Friday, August 26, 2022

the last book I ever read (Forget the Alamo: The Rise and Fall of an American Myth, excerpt five)

from Forget the Alamo: The Rise and Fall of an American Myth by Bryan Burrough, Chris Tomlinson, and Jason Stanford:

Tall, sandy-haired, and charismatic, Bowie was an early prototype, perhaps the first, of the roaming western gunfighter who sought to parlay his fame—and he was famous in his day—into the big score he never quite pulled off. Raised in a large frontier Louisiana family, he grew to become a strapping backwoodsman adept with guns and knives. After surviving the 1819 Long Expedition, he went into business with two of his brothers, and here his story darkens considerably. The Bowies’ big moneymaking scheme, the venture that defined Jim’s early adulthood, revolved around two unsavory projects, smuggling illegal African slaves into the United States and flat-out real estate fraud.
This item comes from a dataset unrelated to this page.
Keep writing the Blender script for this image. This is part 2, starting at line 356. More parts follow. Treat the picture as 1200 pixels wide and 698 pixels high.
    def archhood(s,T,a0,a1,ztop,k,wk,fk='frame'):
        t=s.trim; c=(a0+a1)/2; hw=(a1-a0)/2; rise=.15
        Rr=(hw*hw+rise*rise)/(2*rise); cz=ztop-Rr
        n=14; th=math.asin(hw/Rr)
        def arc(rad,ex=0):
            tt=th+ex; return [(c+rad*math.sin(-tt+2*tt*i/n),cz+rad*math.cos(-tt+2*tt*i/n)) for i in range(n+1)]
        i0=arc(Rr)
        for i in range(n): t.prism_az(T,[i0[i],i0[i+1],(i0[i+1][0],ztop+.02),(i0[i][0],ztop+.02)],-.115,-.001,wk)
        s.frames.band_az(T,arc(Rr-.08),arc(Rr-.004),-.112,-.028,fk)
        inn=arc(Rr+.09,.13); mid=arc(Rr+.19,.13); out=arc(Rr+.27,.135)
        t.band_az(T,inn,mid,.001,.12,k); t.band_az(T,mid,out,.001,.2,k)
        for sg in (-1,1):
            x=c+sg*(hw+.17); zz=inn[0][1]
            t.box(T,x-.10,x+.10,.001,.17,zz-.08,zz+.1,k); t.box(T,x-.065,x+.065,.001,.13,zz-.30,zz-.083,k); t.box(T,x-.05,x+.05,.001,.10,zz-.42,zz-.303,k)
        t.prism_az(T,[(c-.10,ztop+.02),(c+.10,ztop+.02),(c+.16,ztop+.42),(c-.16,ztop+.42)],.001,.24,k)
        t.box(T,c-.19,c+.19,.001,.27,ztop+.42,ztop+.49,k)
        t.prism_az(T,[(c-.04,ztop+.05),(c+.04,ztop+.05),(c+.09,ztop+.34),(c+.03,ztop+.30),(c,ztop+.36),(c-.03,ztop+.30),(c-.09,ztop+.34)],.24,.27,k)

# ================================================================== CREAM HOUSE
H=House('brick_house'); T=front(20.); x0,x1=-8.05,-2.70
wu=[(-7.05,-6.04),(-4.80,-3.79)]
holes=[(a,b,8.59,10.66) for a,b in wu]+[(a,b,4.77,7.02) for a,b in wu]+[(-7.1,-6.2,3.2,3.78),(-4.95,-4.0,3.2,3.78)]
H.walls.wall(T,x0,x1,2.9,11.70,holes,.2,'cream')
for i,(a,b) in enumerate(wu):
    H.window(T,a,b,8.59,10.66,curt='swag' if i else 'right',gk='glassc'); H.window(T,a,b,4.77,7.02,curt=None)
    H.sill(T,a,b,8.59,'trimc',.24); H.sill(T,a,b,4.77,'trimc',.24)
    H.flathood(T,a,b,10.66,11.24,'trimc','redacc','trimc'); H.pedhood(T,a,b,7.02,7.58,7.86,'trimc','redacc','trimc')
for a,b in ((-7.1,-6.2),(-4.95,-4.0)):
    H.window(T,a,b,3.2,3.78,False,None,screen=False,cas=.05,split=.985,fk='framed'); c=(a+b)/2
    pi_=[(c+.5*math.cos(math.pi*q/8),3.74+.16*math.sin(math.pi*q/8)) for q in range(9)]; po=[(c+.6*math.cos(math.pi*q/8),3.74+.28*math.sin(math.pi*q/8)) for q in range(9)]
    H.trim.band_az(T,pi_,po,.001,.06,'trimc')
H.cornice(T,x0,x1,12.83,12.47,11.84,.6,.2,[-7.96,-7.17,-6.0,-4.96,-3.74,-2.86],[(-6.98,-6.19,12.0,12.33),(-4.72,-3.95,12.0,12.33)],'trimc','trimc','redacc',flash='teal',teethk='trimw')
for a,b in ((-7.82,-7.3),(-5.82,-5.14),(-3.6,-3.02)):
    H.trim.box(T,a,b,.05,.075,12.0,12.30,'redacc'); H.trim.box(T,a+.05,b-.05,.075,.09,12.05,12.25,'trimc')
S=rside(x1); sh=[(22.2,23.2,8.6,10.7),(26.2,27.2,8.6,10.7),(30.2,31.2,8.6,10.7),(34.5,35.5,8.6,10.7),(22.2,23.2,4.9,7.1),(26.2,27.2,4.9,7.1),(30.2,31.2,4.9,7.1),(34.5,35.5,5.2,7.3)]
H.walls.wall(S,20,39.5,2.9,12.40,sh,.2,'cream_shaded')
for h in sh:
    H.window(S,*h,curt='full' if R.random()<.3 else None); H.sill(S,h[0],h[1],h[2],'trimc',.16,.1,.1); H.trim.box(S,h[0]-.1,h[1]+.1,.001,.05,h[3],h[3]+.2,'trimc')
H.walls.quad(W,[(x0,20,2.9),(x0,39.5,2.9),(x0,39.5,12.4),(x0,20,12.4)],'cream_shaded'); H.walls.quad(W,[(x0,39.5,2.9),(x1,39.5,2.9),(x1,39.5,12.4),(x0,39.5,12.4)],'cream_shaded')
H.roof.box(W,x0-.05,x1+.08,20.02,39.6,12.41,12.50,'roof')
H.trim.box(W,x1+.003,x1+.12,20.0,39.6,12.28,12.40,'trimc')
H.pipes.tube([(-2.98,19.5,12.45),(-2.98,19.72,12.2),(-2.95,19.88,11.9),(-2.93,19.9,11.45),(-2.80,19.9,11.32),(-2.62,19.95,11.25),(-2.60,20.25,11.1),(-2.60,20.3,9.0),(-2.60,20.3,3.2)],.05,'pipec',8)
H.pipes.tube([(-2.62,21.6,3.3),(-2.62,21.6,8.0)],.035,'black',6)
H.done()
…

The importation of enslaved people into the United States had been illegal since 1808, but as we’ve seen, that created an opportunity for Jean and Pierre Lafitte, who smuggled African slaves from Cuba and sold them for a pittance at their base on Galveston Island. The Bowies signed on as middlemen, driving groups of emaciated, enslaved Black people into Louisiana. At the border they cloaked themselves as customs officers, earning a reward of half their purchase price. Their costs halved, they then swooped in and bought their own slaves at auction, giving them legal title to resell them. The profits were huge.

Jim Bowie used his share of the profits to launch a land fraud “on an almost industrial scale,” as one biographer, William C. Davis, put it. In 1821 he forged dozens, perhaps hundreds, of deeds and used them to snatch up thousands of acres in unclaimed land all across northern Louisiana. A lengthy investigation ensued, but at some point all of Bowie’s paperwork mysteriously disappeared from the investigators’ offices, ending the probe.